* _BRIEF_:
Retype nothing but the lines from the start of the material up to and including the line with "bg.inputs[1].default_value = 0.16". Pictures don't belong in the copy.

** Begin RECORDS FOR THE EXERCISE **

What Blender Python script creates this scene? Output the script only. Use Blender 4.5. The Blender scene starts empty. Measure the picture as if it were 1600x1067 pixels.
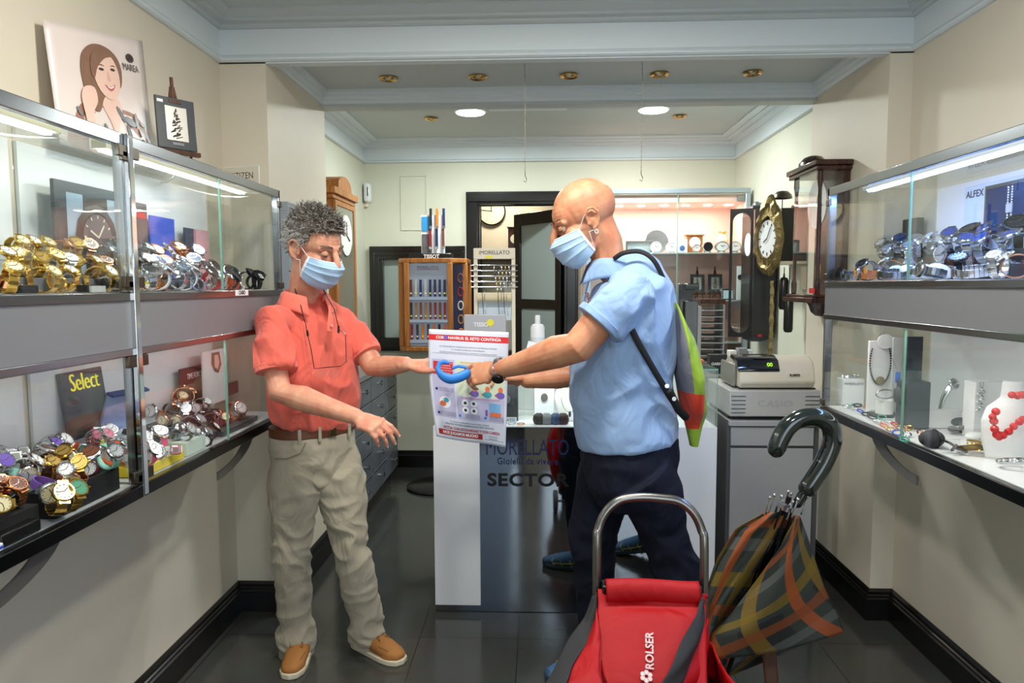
import bpy, bmesh, math, random
import numpy as np
from mathutils import Vector, Matrix, Quaternion, noise
random.seed(7)
S = bpy.context.scene
COL = S.collection
PI = math.pi
# ---------------------------------------------------------------- camera
F = 1090.0; CH = 1.47
pitch = math.atan2(88, F); yaw = math.atan2(42, F); roll = 0.004
fw = Vector((-math.sin(yaw)*math.cos(pitch), math.cos(yaw)*math.cos(pitch), -math.sin(pitch)))
r0 = Vector((math.cos(yaw), math.sin(yaw), 0)); u0 = r0.cross(fw)
cr = r0*math.cos(roll) - u0*math.sin(roll); cu = u0*math.cos(roll) + r0*math.sin(roll)
cam = bpy.data.cameras.new('camera'); camo = bpy.data.objects.new('camera', cam); COL.objects.link(camo)
mw = Matrix((cr, cu, -fw)).transposed().to_4x4(); mw.translation = (0, 0, CH)
camo.matrix_world = mw
cam.sensor_width = 36; cam.lens = F/1600*36; cam.clip_start = 0.02
S.camera = camo
# ---------------------------------------------------------------- exposure, world
S.view_settings.view_transform = 'Standard'; S.view_settings.look = 'None'
S.view_settings.exposure = 0.28; S.view_settings.gamma = 1; S.view_settings.use_curve_mapping = False
S.cycles.transparent_max_bounces = 24; S.cycles.max_bounces = 7; S.cycles.sample_clamp_indirect = 4
W = bpy.data.worlds.new('sky'); S.world = W; W.use_nodes = True
nt = W.node_tree; bg = nt.nodes['Background']
sky = nt.nodes.new('ShaderNodeTexSky'); sky.sky_type = 'NISHITA'; sky.sun_disc = False; sky.sun_elevation = math.radians(38); sky.sun_rotation = 2.2
nt.links.new(sky.outputs[0], bg.inputs[0]); bg.inputs[1].default_value = 0.16

def area(name, loc, target, sx, sy, power, col=(1, 1, 1), shape='RECTANGLE'):
    l = bpy.data.lights.new(name, 'AREA'); l.shape = shape; l.size = sx
    if shape in ('RECTANGLE', 'ELLIPSE'): l.size_y = sy
    l.energy = power; l.color = col
    o = bpy.data.objects.new(name, l); COL.objects.link(o); o.location = loc
    d = Vector(target) - Vector(loc); o.rotation_euler = d.to_track_quat('-Z', 'Y').to_euler()
    return o
# daylight through the shop front behind the camera
area('daylight_shop_window', (0.55, -1.45, 1.55), (0.35, 3, 1.0), 1.7, 2.0, 32, (0.80, 0.90, 1.0))
# ceiling lamps of the front room (outside the frame) and of the back room
for x, y, pw_ in ((-0.32, 1.75, 18), (0.36, 1.75, 18), (0.02, 0.2, 12)):
    area('ceiling_lamp_light', (x, y, 2.615), (x, y, 0), 0.2, 0.2, pw_, (1.0, 0.95, 0.87), 'DISK')
for x in (-0.44, 0.735):
    area('ceiling_disc_light', (x, 4.6, 2.575), (x, 4.6, 0), 0.17, 0.17, 20, (0.94, 1.0, 0.97), 'DISK')
area('workshop_light', (-0.3, 6.3, 2.45), (-0.3, 6.3, 0), 0.3, 0.3, 12, (1.0, 0.95, 0.85), 'DISK')
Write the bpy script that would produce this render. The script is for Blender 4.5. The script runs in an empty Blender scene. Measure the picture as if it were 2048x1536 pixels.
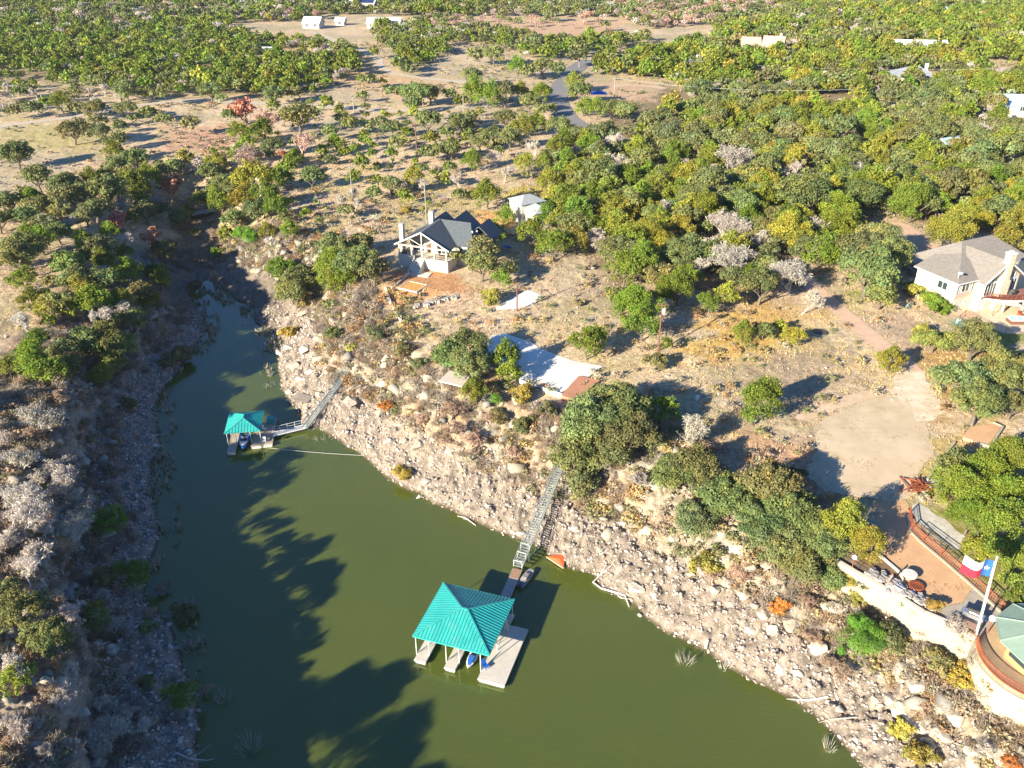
import bpy, bmesh, math, random
import numpy as np
from mathutils import Vector, Matrix
from mathutils.geometry import delaunay_2d_cdt
R = math.radians
rng = np.random.default_rng(7)
random.seed(7)
sc = bpy.context.scene
COL = sc.collection
# ---------------------------------------------------------------- camera
F, P, HC = 1700.0, R(29.4), 80.0
cd = bpy.data.cameras.new('camera'); cam = bpy.data.objects.new('camera', cd); COL.objects.link(cam)
cam.location = (0, 0, HC); cam.rotation_euler = (R(90) - P, 0, 0)
cd.sensor_width = 36; cd.lens = F / 2048 * 36; cd.clip_end = 6000; cd.clip_start = .5
sc.camera = cam
def U(u, v, z=0.):
    a = (u - 1024) / F; b = -(v - 768) / F
    d = np.array([a, math.cos(P) + b * math.sin(P), -math.sin(P) + b * math.cos(P)])
    return np.array([0, 0, HC]) + d * ((z - HC) / d[2])
def PR(x, y, z):
    qz = z - HC; dep = y * math.cos(P) - qz * math.sin(P); up = y * math.sin(P) + qz * math.cos(P)
    return 1024 + F * x / dep, 768 - F * up / dep, dep
# ---------------------------------------------------------------- light, sky
SUN_EL, SUN_AZ = R(20.5), R(225)       # the sun stands south-west, low; shadows fall to +x +y
world = bpy.data.worlds.new('World'); sc.world = world; world.use_nodes = True
nt = world.node_tree; bg = nt.nodes['Background']
sky = nt.nodes.new('ShaderNodeTexSky'); sky.sky_type = 'NISHITA'; sky.sun_disc = False
sky.sun_elevation = SUN_EL; sky.sun_rotation = SUN_AZ; sky.altitude = 300; sky.air_density = 1.0; sky.dust_density = .3; sky.ozone_density = 2.0
wt = nt.nodes.new('ShaderNodeMix'); wt.data_type = 'RGBA'; wt.blend_type = 'MULTIPLY'; wt.inputs[0].default_value = 1; wt.inputs[7].default_value = (.50, .84, 1.30, 1)
nt.links.new(sky.outputs[0], wt.inputs[6]); nt.links.new(wt.outputs[2], bg.inputs[0]); bg.inputs[1].default_value = .055
sl = bpy.data.lights.new('sun', 'SUN'); sl.energy = 5.0; sl.angle = R(.55); sl.color = (1, .90, .70)
so = bpy.data.objects.new('sun', sl); COL.objects.link(so)
ldir = Vector((math.cos(R(45)) * math.cos(SUN_EL), math.sin(R(45)) * math.cos(SUN_EL), -math.sin(SUN_EL)))
so.rotation_euler = ldir.to_track_quat('-Z', 'Y').to_euler(); so.location = (-60, -60, 120)
sc.view_settings.view_transform = 'Standard'; sc.view_settings.look = 'None'
sc.view_settings.exposure = 1.5; sc.view_settings.gamma = 1
# ---------------------------------------------------------------- noise
def _h(ix, iy, s):
    n = (ix.astype(np.int64) * 374761393 + iy.astype(np.int64) * 668265263 + s * 974634777) & 0xffffffff
    n = ((n ^ (n >> 13)) * 1274126177) & 0xffffffff
    n = n ^ (n >> 16)
    return (n & 0xffff) / 65535.0
def vn(x, y, s=0):
    ix = np.floor(x); iy = np.floor(y); fx = x - ix; fy = y - iy
    fx = fx * fx * (3 - 2 * fx); fy = fy * fy * (3 - 2 * fy)
    a = _h(ix, iy, s); b = _h(ix + 1, iy, s); c = _h(ix, iy + 1, s); d = _h(ix + 1, iy + 1, s)
    return (a + (b - a) * fx) * (1 - fy) + (c + (d - c) * fx) * fy
def fbm(x, y, o=4, s=0):
    r = 0; a = .5; t = 0
    for k in range(o):
        r = r + a * vn(x, y, s + k * 17); t += a; a *= .5; x = x * 2.03 + 3.1; y = y * 2.03 - 1.7
    return r / t
def sst(e0, e1, x):
    t = np.clip((x - e0) / (e1 - e0), 0, 1); return t * t * (3 - 2 * t)
# ---------------------------------------------------------------- shoreline (z = 0)
LPX = [(470,2100),(440,1800),(430,1650),(410,1536),(394,1506),(399,1455),(394,1410),(390,1365),(366,1342),(360,1308),(346,1250),(322,1232),(291,1205),(288,1181),(298,1116),(318,1095),(318,1030),(306,980),(308,934),(323,893),(318,876),(316,855),(306,818),(321,790),(342,760),(359,736),(383,708),(400,684),(413,647),(403,626),(386,602),(381,589),(400,574),(412,560)]
RPX = [(424,560),(430,577),(455,585),(472,602),(506,613),(513,647),(547,664),(564,684),(558,695),(554,719),(555,749),(564,784),(578,808),(602,828),(607,855),(640,857),(666,872),(698,900),(725,908),(760,945),(800,972),(850,998),(900,1020),(940,1040),(985,1060),(1020,1075),(1050,1085),(1085,1097),(1120,1130),(1140,1135),(1180,1150),(1200,1175),(1240,1195),(1275,1210),(1290,1235),(1330,1262),(1380,1290),(1420,1310),(1480,1345),(1540,1375),(1580,1400),(1625,1430),(1660,1470),(1700,1510),(1730,1536),(1850,1650),(2100,1950),(2200,2100)]
LP = np.array([U(*q)[:2] for q in LPX]); RP = np.array([U(*q)[:2] for q in RPX])
LP = np.vstack([[LP[0][0] + 2, 0], LP]); RP = np.vstack([RP, [RP[-1][0] + 4, 0]])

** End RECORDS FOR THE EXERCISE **

* _ANSWER_:
What Blender Python script creates this scene? Output the script only. Use Blender 4.5. The Blender scene starts empty. Measure the picture as if it were 1600x1067 pixels.
import bpy, bmesh, math, random
import numpy as np
from mathutils import Vector, Matrix, Quaternion, noise
random.seed(7)
S = bpy.context.scene
COL = S.collection
PI = math.pi
# ---------------------------------------------------------------- camera
F = 1090.0; CH = 1.47
pitch = math.atan2(88, F); yaw = math.atan2(42, F); roll = 0.004
fw = Vector((-math.sin(yaw)*math.cos(pitch), math.cos(yaw)*math.cos(pitch), -math.sin(pitch)))
r0 = Vector((math.cos(yaw), math.sin(yaw), 0)); u0 = r0.cross(fw)
cr = r0*math.cos(roll) - u0*math.sin(roll); cu = u0*math.cos(roll) + r0*math.sin(roll)
cam = bpy.data.cameras.new('camera'); camo = bpy.data.objects.new('camera', cam); COL.objects.link(camo)
mw = Matrix((cr, cu, -fw)).transposed().to_4x4(); mw.translation = (0, 0, CH)
camo.matrix_world = mw
cam.sensor_width = 36; cam.lens = F/1600*36; cam.clip_start = 0.02
S.camera = camo
# ---------------------------------------------------------------- exposure, world
S.view_settings.view_transform = 'Standard'; S.view_settings.look = 'None'
S.view_settings.exposure = 0.28; S.view_settings.gamma = 1; S.view_settings.use_curve_mapping = False
S.cycles.transparent_max_bounces = 24; S.cycles.max_bounces = 7; S.cycles.sample_clamp_indirect = 4
W = bpy.data.worlds.new('sky'); S.world = W; W.use_nodes = True
nt = W.node_tree; bg = nt.nodes['Background']
sky = nt.nodes.new('ShaderNodeTexSky'); sky.sky_type = 'NISHITA'; sky.sun_disc = False; sky.sun_elevation = math.radians(38); sky.sun_rotation = 2.2
nt.links.new(sky.outputs[0], bg.inputs[0]); bg.inputs[1].default_value = 0.16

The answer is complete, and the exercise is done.